» **Short problem**:
Give back the entire listing verbatim.
----------------------------------------
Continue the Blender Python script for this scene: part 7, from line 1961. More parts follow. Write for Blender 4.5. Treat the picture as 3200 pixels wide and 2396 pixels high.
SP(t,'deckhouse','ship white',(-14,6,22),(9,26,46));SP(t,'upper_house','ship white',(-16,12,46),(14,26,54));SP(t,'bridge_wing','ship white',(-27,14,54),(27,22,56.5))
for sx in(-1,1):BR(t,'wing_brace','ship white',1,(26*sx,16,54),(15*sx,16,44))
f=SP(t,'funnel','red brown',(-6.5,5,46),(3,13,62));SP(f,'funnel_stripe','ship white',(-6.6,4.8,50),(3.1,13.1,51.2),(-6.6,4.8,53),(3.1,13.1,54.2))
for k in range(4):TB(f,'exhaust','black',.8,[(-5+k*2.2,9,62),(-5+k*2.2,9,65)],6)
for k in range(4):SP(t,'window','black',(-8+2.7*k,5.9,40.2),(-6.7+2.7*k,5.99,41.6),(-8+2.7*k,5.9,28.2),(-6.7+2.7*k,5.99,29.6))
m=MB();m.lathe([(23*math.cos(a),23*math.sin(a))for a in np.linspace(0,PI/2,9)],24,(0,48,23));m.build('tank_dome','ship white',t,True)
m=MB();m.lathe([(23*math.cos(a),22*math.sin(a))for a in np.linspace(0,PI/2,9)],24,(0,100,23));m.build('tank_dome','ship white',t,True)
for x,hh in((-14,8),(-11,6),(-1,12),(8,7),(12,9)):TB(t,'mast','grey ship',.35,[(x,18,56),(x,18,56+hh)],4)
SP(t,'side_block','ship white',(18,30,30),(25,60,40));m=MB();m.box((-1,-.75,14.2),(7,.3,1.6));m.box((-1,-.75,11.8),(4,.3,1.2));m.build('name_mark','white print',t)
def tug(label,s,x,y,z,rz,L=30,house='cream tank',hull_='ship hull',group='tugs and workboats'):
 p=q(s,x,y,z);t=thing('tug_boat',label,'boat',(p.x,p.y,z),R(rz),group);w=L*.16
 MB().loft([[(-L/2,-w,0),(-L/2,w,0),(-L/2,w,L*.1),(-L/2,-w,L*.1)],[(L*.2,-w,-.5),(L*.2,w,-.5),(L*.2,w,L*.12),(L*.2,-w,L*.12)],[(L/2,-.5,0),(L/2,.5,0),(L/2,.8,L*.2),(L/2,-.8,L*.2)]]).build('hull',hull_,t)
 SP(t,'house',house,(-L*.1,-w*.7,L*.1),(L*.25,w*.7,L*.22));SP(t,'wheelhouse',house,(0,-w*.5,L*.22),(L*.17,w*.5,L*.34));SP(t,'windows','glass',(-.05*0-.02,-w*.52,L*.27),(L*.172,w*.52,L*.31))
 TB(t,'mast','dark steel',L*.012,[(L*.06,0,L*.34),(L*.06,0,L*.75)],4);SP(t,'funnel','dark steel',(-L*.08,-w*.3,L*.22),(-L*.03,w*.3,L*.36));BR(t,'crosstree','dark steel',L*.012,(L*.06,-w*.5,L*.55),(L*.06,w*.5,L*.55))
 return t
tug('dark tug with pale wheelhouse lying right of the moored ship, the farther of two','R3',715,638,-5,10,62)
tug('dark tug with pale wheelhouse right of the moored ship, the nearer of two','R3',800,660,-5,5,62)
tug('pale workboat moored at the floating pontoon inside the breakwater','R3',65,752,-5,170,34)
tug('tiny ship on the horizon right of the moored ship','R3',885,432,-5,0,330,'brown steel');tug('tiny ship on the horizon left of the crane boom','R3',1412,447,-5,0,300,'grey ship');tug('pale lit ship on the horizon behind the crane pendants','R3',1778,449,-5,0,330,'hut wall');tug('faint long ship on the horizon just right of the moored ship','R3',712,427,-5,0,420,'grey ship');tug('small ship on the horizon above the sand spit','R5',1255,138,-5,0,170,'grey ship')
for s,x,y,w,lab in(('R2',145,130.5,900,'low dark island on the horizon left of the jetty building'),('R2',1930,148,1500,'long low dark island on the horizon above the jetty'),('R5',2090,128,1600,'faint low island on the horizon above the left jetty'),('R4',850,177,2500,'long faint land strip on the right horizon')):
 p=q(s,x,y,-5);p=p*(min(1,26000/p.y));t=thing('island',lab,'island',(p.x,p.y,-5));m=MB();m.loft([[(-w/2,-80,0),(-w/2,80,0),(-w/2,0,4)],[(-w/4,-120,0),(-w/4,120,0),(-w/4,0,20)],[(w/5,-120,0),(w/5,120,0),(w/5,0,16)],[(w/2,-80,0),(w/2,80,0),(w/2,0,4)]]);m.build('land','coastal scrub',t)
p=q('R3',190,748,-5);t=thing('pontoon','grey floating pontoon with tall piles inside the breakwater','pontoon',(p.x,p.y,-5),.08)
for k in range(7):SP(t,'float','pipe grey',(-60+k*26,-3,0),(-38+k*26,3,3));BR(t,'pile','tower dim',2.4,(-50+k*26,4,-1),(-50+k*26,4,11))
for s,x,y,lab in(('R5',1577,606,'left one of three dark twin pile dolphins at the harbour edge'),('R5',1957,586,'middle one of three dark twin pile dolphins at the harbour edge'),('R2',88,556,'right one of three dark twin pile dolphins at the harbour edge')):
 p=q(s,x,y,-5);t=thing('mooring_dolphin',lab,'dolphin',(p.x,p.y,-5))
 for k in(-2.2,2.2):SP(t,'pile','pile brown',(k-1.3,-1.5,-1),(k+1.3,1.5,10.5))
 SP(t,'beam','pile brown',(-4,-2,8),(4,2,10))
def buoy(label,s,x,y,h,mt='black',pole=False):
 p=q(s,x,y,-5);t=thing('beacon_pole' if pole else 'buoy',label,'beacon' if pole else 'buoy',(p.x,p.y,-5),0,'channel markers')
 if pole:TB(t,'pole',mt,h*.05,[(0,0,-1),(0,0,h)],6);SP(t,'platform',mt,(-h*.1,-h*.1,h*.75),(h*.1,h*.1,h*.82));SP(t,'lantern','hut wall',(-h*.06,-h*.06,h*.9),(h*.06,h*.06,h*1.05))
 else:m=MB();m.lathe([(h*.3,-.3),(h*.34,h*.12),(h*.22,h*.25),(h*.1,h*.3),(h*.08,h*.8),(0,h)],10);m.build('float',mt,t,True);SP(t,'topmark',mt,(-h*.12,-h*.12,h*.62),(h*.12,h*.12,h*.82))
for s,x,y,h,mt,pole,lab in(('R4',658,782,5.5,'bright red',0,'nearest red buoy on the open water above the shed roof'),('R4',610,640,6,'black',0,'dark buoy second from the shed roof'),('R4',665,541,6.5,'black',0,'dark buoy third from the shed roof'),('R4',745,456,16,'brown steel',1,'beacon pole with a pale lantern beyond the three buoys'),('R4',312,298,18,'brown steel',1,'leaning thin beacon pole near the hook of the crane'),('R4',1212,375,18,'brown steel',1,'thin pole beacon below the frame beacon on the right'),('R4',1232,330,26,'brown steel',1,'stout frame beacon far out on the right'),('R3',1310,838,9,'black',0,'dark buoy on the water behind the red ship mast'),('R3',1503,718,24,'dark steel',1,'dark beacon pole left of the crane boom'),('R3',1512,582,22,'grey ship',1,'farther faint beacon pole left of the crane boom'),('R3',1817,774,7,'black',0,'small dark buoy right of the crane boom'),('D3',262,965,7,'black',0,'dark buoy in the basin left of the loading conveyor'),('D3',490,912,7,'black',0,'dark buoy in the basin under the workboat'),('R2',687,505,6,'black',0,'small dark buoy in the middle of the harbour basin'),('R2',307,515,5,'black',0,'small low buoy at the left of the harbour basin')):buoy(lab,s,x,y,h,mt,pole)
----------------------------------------
» **Answer**:
Continue the Blender Python script for this scene: part 7, from line 1961. More parts follow. Write for Blender 4.5. Treat the picture as 3200 pixels wide and 2396 pixels high.
SP(t,'deckhouse','ship white',(-14,6,22),(9,26,46));SP(t,'upper_house','ship white',(-16,12,46),(14,26,54));SP(t,'bridge_wing','ship white',(-27,14,54),(27,22,56.5))
for sx in(-1,1):BR(t,'wing_brace','ship white',1,(26*sx,16,54),(15*sx,16,44))
f=SP(t,'funnel','red brown',(-6.5,5,46),(3,13,62));SP(f,'funnel_stripe','ship white',(-6.6,4.8,50),(3.1,13.1,51.2),(-6.6,4.8,53),(3.1,13.1,54.2))
for k in range(4):TB(f,'exhaust','black',.8,[(-5+k*2.2,9,62),(-5+k*2.2,9,65)],6)
for k in range(4):SP(t,'window','black',(-8+2.7*k,5.9,40.2),(-6.7+2.7*k,5.99,41.6),(-8+2.7*k,5.9,28.2),(-6.7+2.7*k,5.99,29.6))
m=MB();m.lathe([(23*math.cos(a),23*math.sin(a))for a in np.linspace(0,PI/2,9)],24,(0,48,23));m.build('tank_dome','ship white',t,True)
m=MB();m.lathe([(23*math.cos(a),22*math.sin(a))for a in np.linspace(0,PI/2,9)],24,(0,100,23));m.build('tank_dome','ship white',t,True)
for x,hh in((-14,8),(-11,6),(-1,12),(8,7),(12,9)):TB(t,'mast','grey ship',.35,[(x,18,56),(x,18,56+hh)],4)
SP(t,'side_block','ship white',(18,30,30),(25,60,40));m=MB();m.box((-1,-.75,14.2),(7,.3,1.6));m.box((-1,-.75,11.8),(4,.3,1.2));m.build('name_mark','white print',t)
def tug(label,s,x,y,z,rz,L=30,house='cream tank',hull_='ship hull',group='tugs and workboats'):
 p=q(s,x,y,z);t=thing('tug_boat',label,'boat',(p.x,p.y,z),R(rz),group);w=L*.16
 MB().loft([[(-L/2,-w,0),(-L/2,w,0),(-L/2,w,L*.1),(-L/2,-w,L*.1)],[(L*.2,-w,-.5),(L*.2,w,-.5),(L*.2,w,L*.12),(L*.2,-w,L*.12)],[(L/2,-.5,0),(L/2,.5,0),(L/2,.8,L*.2),(L/2,-.8,L*.2)]]).build('hull',hull_,t)
 SP(t,'house',house,(-L*.1,-w*.7,L*.1),(L*.25,w*.7,L*.22));SP(t,'wheelhouse',house,(0,-w*.5,L*.22),(L*.17,w*.5,L*.34));SP(t,'windows','glass',(-.05*0-.02,-w*.52,L*.27),(L*.172,w*.52,L*.31))
 TB(t,'mast','dark steel',L*.012,[(L*.06,0,L*.34),(L*.06,0,L*.75)],4);SP(t,'funnel','dark steel',(-L*.08,-w*.3,L*.22),(-L*.03,w*.3,L*.36));BR(t,'crosstree','dark steel',L*.012,(L*.06,-w*.5,L*.55),(L*.06,w*.5,L*.55))
 return t
tug('dark tug with pale wheelhouse lying right of the moored ship, the farther of two','R3',715,638,-5,10,62)
tug('dark tug with pale wheelhouse right of the moored ship, the nearer of two','R3',800,660,-5,5,62)
tug('pale workboat moored at the floating pontoon inside the breakwater','R3',65,752,-5,170,34)
tug('tiny ship on the horizon right of the moored ship','R3',885,432,-5,0,330,'brown steel');tug('tiny ship on the horizon left of the crane boom','R3',1412,447,-5,0,300,'grey ship');tug('pale lit ship on the horizon behind the crane pendants','R3',1778,449,-5,0,330,'hut wall');tug('faint long ship on the horizon just right of the moored ship','R3',712,427,-5,0,420,'grey ship');tug('small ship on the horizon above the sand spit','R5',1255,138,-5,0,170,'grey ship')
for s,x,y,w,lab in(('R2',145,130.5,900,'low dark island on the horizon left of the jetty building'),('R2',1930,148,1500,'long low dark island on the horizon above the jetty'),('R5',2090,128,1600,'faint low island on the horizon above the left jetty'),('R4',850,177,2500,'long faint land strip on the right horizon')):
 p=q(s,x,y,-5);p=p*(min(1,26000/p.y));t=thing('island',lab,'island',(p.x,p.y,-5));m=MB();m.loft([[(-w/2,-80,0),(-w/2,80,0),(-w/2,0,4)],[(-w/4,-120,0),(-w/4,120,0),(-w/4,0,20)],[(w/5,-120,0),(w/5,120,0),(w/5,0,16)],[(w/2,-80,0),(w/2,80,0),(w/2,0,4)]]);m.build('land','coastal scrub',t)
p=q('R3',190,748,-5);t=thing('pontoon','grey floating pontoon with tall piles inside the breakwater','pontoon',(p.x,p.y,-5),.08)
for k in range(7):SP(t,'float','pipe grey',(-60+k*26,-3,0),(-38+k*26,3,3));BR(t,'pile','tower dim',2.4,(-50+k*26,4,-1),(-50+k*26,4,11))
for s,x,y,lab in(('R5',1577,606,'left one of three dark twin pile dolphins at the harbour edge'),('R5',1957,586,'middle one of three dark twin pile dolphins at the harbour edge'),('R2',88,556,'right one of three dark twin pile dolphins at the harbour edge')):
 p=q(s,x,y,-5);t=thing('mooring_dolphin',lab,'dolphin',(p.x,p.y,-5))
 for k in(-2.2,2.2):SP(t,'pile','pile brown',(k-1.3,-1.5,-1),(k+1.3,1.5,10.5))
 SP(t,'beam','pile brown',(-4,-2,8),(4,2,10))
def buoy(label,s,x,y,h,mt='black',pole=False):
 p=q(s,x,y,-5);t=thing('beacon_pole' if pole else 'buoy',label,'beacon' if pole else 'buoy',(p.x,p.y,-5),0,'channel markers')
 if pole:TB(t,'pole',mt,h*.05,[(0,0,-1),(0,0,h)],6);SP(t,'platform',mt,(-h*.1,-h*.1,h*.75),(h*.1,h*.1,h*.82));SP(t,'lantern','hut wall',(-h*.06,-h*.06,h*.9),(h*.06,h*.06,h*1.05))
 else:m=MB();m.lathe([(h*.3,-.3),(h*.34,h*.12),(h*.22,h*.25),(h*.1,h*.3),(h*.08,h*.8),(0,h)],10);m.build('float',mt,t,True);SP(t,'topmark',mt,(-h*.12,-h*.12,h*.62),(h*.12,h*.12,h*.82))
for s,x,y,h,mt,pole,lab in(('R4',658,782,5.5,'bright red',0,'nearest red buoy on the open water above the shed roof'),('R4',610,640,6,'black',0,'dark buoy second from the shed roof'),('R4',665,541,6.5,'black',0,'dark buoy third from the shed roof'),('R4',745,456,16,'brown steel',1,'beacon pole with a pale lantern beyond the three buoys'),('R4',312,298,18,'brown steel',1,'leaning thin beacon pole near the hook of the crane'),('R4',1212,375,18,'brown steel',1,'thin pole beacon below the frame beacon on the right'),('R4',1232,330,26,'brown steel',1,'stout frame beacon far out on the right'),('R3',1310,838,9,'black',0,'dark buoy on the water behind the red ship mast'),('R3',1503,718,24,'dark steel',1,'dark beacon pole left of the crane boom'),('R3',1512,582,22,'grey ship',1,'farther faint beacon pole left of the crane boom'),('R3',1817,774,7,'black',0,'small dark buoy right of the crane boom'),('D3',262,965,7,'black',0,'dark buoy in the basin left of the loading conveyor'),('D3',490,912,7,'black',0,'dark buoy in the basin under the workboat'),('R2',687,505,6,'black',0,'small dark buoy in the middle of the harbour basin'),('R2',307,515,5,'black',0,'small low buoy at the left of the harbour basin')):buoy(lab,s,x,y,h,mt,pole)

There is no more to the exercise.